#387. Math League

Posted on | The Agurban
Math League
 
It has been very gratifying to me to have gotten a chance to travel around the USA, delivering a message of the great potential for rural America.  My hope is that some of the seeds that we planted with those talks will bear fruit long into the future.  Here is one example that I’m proud to share with you.
 
 But, first I want to digress just a bit.  Prior to the Jones County, MS event discussed below we had a great dinner with some of the leaders from the community.  At it I learned from the Sanderson Farms CEO, a publically owned major poultry producer headquartered in the county, that the top selling part per pound on a chicken is……THEIR FEET!  It is a part that used to be discarded but is now exported to China where it is a delicacy.  The second most valuable part is the wings, because of Buffalo Wings.  He jokingly told me, “They are both so valuable that we’re now trying to breed chickens with four feet and four wings!”
 
Awwwwww, the things you learn on the road!

Now for the real story.
 
 
Dear Jack, 
 
It was in 2008 that the Jones County Economic Development Authority held a Strategic Planning event which in the end identified Problems with local Public Education as the #1 impediment to improving the regional economy. For the first time, the leadership within development community was willing to admit that solving the many problems facing small town Mississippi, which included but was not limited to, high rate of poverty, teen pregnancy, and school dropouts and few high paying jobs, could be directly linked to poorly performing public schools.  Later that year an Education Summit was organized which had a purpose of informing the community and revealing how improved public schools can change the lives of the people here for the better.  You were gracious to come to Jones County to speak at the Summit, and four years later it was gratifying that at the MEC Annual Luncheon in Jackson last month you referenced your participation in the Summit.
 
Today, that event has spawned a partnership between the business community and Jones County Junior College.  The purpose of the partnership is to try to change our culture.  This movement is now in its third year, and the idea is being embraced by the corporate world, as well as regional high schools.
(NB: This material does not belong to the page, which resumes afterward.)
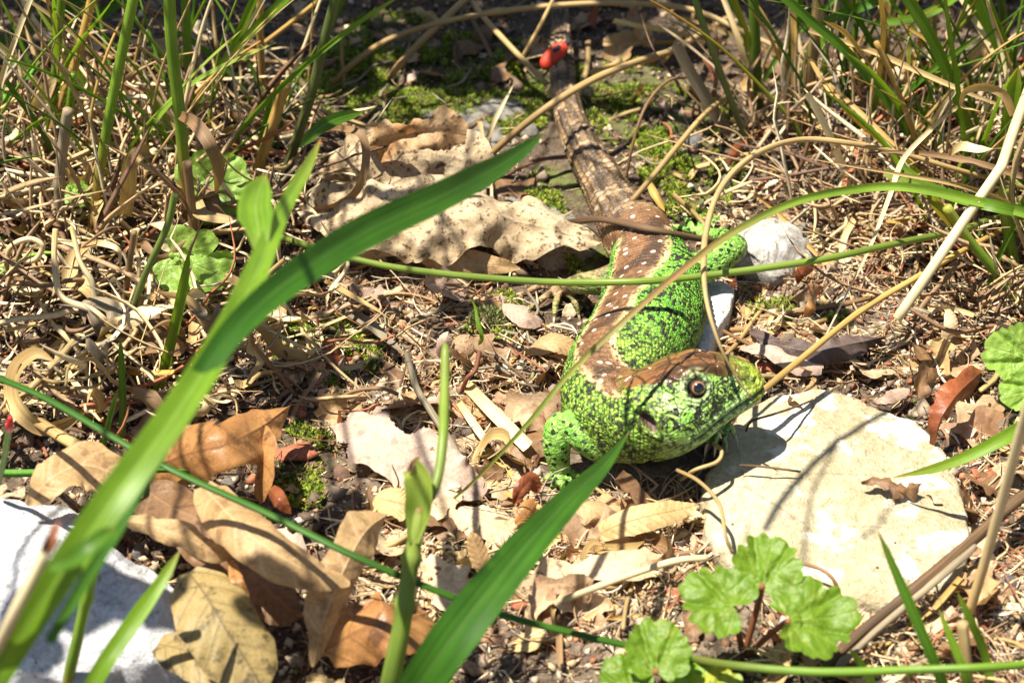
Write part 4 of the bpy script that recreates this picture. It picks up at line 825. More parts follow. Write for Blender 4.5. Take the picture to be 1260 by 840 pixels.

The plan was to identify something that works perfectly in every public school in the area.  What is some portion of the school year that has the right facilities, plenty of funding, high popularity with students, lots of community involvement, leadership with a purpose, and demand for media coverage? Likely you have guessed it already.  This something is supreme in every school of any size in the South.  Football is KING.

On the heels of a 3 year success in a one day math competition between 22 high schools in the region and funded by business interests, a Math League.  It is created on the model of a high school football season. In this League there will be 6 weekly, face to face, competitions between division rivals.  A high school Math Teacher, renamed Coach, will recruit a team from 9th to 12th Graders.  Each week for 6 weeks, the team members supported by their Math Coaches will face off with another team under the watch of “umpires” from the Jr. College math department.   Online, class room facilities and formats from JCJC make it all possible. At the end of the season division winners are announced.   They get births in the Championship matches to take place on the college campus in late fall.   “A.C.T.” type math problems are used.  The whole key is practice, which takes place with all team members before the matches, just like in football.  Another factor is publicity.  Our funding is to provide for full newspaper and TV coverage of the results. 

We hope in the end, mothers and dads will ask, “Why did our Johnny’s team lose again?  We want a winning team.”  If a Culture of “winning academics” can be molded, we know we will have won.

With some funds provided by Sanderson Farms, our wonderful chicken production company here, I was able to produce a video that tells the story.  I am proud of how it turned out.  www.youtube.com/jcjcmathbowl

Thank you for helping start the ball rolling back in 2008.

Chris Wilson, Realtor
First Choice, PLLC
Laurel, MS

It is wonderful to learn that, through my participation, a positive new initiative has begun. Congratulations to the Math League participants!